▶ [Task requirements]
From the material below, list every line containing "picture".

** start of Stored records **

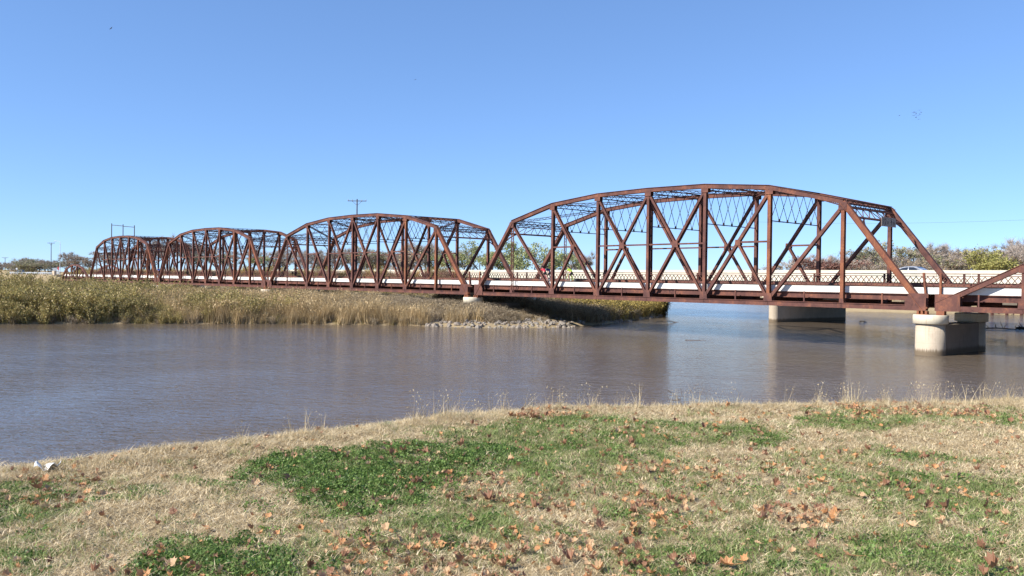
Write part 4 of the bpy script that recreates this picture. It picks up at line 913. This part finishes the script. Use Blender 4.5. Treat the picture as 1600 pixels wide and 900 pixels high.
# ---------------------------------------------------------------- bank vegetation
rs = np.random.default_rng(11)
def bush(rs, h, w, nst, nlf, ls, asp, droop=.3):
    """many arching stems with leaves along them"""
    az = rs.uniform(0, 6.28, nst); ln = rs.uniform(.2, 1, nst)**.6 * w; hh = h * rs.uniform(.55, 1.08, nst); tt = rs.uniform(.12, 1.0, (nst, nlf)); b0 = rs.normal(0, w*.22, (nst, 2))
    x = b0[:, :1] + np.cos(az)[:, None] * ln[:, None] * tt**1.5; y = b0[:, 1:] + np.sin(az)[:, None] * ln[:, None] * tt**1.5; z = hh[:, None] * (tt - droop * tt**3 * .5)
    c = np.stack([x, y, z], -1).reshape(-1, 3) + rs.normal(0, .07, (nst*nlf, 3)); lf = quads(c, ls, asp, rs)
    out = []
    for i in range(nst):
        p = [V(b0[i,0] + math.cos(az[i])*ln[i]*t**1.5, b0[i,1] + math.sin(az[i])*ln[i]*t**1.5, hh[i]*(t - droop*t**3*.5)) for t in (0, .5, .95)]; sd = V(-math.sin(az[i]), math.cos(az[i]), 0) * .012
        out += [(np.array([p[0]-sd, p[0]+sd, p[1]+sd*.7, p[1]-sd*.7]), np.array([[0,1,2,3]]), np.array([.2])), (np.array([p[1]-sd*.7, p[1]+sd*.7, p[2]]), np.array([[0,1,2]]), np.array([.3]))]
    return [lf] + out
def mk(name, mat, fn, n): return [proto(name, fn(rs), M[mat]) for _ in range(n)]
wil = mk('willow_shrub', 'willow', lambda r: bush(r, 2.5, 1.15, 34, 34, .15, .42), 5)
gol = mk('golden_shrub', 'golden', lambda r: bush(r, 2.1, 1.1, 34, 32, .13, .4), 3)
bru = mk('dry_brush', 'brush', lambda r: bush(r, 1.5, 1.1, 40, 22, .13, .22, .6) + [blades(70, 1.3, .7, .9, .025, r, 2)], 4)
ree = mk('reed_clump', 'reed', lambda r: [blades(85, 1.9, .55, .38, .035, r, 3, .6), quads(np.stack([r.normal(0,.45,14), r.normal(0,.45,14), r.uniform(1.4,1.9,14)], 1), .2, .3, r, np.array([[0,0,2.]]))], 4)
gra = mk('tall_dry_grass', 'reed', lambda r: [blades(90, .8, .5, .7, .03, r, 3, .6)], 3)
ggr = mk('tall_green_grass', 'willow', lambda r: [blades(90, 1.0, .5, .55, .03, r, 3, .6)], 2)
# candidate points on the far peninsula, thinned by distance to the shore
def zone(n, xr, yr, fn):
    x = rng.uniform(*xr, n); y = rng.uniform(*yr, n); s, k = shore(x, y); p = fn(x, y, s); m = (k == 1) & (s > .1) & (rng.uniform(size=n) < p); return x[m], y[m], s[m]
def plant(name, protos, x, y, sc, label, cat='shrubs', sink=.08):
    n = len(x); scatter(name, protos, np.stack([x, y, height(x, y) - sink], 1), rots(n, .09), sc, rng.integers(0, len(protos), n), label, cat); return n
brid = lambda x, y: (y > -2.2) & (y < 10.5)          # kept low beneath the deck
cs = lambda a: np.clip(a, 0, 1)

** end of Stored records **
** start of Stored records **

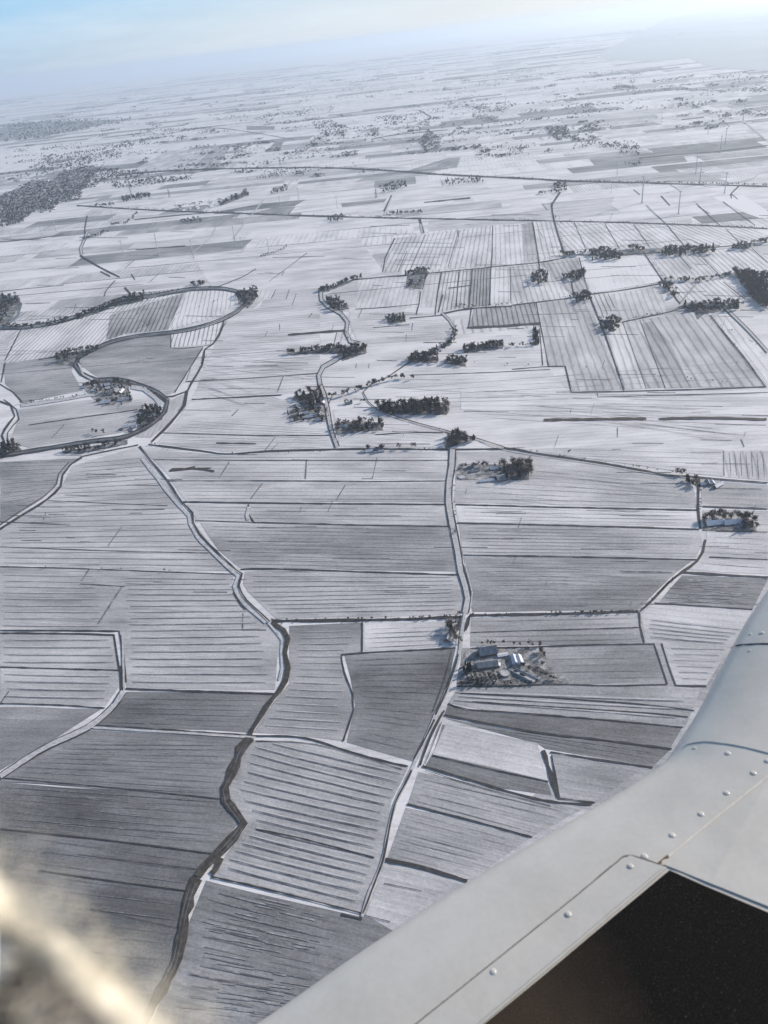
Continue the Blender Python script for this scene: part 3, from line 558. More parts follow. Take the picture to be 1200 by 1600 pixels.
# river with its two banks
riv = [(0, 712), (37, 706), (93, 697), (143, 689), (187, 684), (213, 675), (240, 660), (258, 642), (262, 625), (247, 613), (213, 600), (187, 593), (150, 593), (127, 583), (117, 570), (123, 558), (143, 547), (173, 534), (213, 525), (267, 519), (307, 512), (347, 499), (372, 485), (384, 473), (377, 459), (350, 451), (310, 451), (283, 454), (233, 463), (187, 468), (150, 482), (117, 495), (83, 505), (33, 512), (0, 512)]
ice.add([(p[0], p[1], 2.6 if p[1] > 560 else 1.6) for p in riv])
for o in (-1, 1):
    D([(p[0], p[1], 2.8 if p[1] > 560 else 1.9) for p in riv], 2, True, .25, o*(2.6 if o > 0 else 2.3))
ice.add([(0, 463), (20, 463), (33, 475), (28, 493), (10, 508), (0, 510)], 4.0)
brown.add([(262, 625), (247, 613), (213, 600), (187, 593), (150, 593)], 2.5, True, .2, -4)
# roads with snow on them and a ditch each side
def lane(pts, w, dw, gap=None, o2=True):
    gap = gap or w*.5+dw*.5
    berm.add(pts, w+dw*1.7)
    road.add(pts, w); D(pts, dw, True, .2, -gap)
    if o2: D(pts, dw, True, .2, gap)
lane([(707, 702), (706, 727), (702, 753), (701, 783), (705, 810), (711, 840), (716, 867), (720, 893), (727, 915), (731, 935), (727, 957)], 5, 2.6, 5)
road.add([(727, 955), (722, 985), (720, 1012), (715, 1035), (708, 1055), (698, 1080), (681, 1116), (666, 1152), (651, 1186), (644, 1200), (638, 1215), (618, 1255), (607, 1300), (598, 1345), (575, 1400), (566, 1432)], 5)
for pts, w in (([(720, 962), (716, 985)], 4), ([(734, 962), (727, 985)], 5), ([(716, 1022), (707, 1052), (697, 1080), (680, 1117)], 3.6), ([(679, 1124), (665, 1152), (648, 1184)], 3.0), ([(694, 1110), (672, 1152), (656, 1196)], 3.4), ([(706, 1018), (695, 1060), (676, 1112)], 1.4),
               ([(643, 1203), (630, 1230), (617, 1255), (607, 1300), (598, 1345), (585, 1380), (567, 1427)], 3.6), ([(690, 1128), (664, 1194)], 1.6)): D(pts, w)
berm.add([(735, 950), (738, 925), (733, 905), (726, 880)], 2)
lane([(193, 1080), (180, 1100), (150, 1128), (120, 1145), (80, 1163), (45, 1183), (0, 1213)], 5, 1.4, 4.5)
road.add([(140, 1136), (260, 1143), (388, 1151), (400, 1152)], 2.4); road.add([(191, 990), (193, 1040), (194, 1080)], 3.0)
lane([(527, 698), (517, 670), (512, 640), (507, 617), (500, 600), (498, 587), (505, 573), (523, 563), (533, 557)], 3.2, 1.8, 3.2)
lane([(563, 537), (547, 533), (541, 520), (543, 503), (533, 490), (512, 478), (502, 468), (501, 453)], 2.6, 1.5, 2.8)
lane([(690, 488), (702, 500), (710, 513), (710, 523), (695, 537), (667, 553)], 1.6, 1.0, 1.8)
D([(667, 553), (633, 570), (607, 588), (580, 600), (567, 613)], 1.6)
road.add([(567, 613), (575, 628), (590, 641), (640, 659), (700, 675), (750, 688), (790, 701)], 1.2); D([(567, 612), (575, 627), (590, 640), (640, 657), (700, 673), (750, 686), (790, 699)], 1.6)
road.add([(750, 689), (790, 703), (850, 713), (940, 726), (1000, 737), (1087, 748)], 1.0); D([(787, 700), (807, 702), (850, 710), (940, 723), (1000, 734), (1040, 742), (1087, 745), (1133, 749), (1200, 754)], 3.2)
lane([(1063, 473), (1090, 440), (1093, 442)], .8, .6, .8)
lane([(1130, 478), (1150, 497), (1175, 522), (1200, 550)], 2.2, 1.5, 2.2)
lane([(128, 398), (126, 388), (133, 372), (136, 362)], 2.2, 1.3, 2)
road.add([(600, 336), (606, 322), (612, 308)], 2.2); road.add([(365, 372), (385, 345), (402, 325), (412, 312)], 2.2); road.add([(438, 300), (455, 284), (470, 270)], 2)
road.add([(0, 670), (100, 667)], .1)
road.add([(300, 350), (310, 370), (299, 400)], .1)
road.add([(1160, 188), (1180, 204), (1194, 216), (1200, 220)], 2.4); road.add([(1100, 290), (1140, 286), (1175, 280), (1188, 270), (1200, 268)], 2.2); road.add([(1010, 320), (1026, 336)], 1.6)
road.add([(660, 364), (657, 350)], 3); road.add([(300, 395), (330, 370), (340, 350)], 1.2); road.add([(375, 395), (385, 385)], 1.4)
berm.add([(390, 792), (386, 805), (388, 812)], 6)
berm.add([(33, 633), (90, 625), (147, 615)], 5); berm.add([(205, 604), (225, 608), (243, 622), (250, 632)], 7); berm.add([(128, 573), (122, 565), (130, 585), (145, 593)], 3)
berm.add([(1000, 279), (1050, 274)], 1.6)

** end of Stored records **

▶ [Task solution]
Write part 4 of the bpy script that recreates this picture. It picks up at line 913. This part finishes the script. Use Blender 4.5. Treat the picture as 1600 pixels wide and 900 pixels high.
Continue the Blender Python script for this scene: part 3, from line 558. More parts follow. Take the picture to be 1200 by 1600 pixels.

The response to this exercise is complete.